In your case, the problem is in the start state (corresponding to your start nonterminal, inputs). Say the first token is VAR_LOCAL. There's two things your parser could do:
It could match the variable case.
It could also match the inputs stmt WS_LINEBRK case: inputs matches the empty string (first line), and stmt matches variable "=" exps.
With the one token of lookahead that bison parsers use, there's no way to tell.
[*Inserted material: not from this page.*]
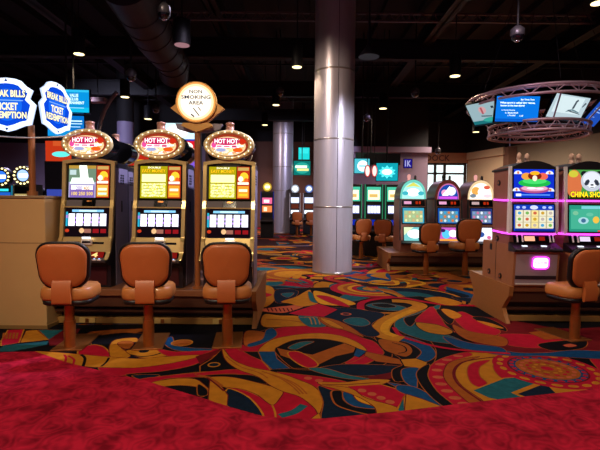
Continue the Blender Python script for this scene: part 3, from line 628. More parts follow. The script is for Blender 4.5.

You need to change your grammar to get rid of this case.
To fix the grammar, as Fabian has suggested, move the variable and literal to the end of exps from inputs
inputs:
| variable
| literal
exps:
...
| variable
| literal
That allows x= y,x="aliteral" syntax.
To allow for empty input lines, change the /* empty token */ rule to WS_LINEBREAK:
inputs: WS_LINEBRK
| stmt WS_LINEBRK
| inputs stmt WS_LINEBRK
;
On another note, since the scanner still looks for the SYMB_ EQUAL ; but the parser no longer defines it (its commented out), something needs to be done in order to compile. One option is to uncomment the %token definition and use SYMB_ EQUAL instead of the literal "=" in the parser .y file.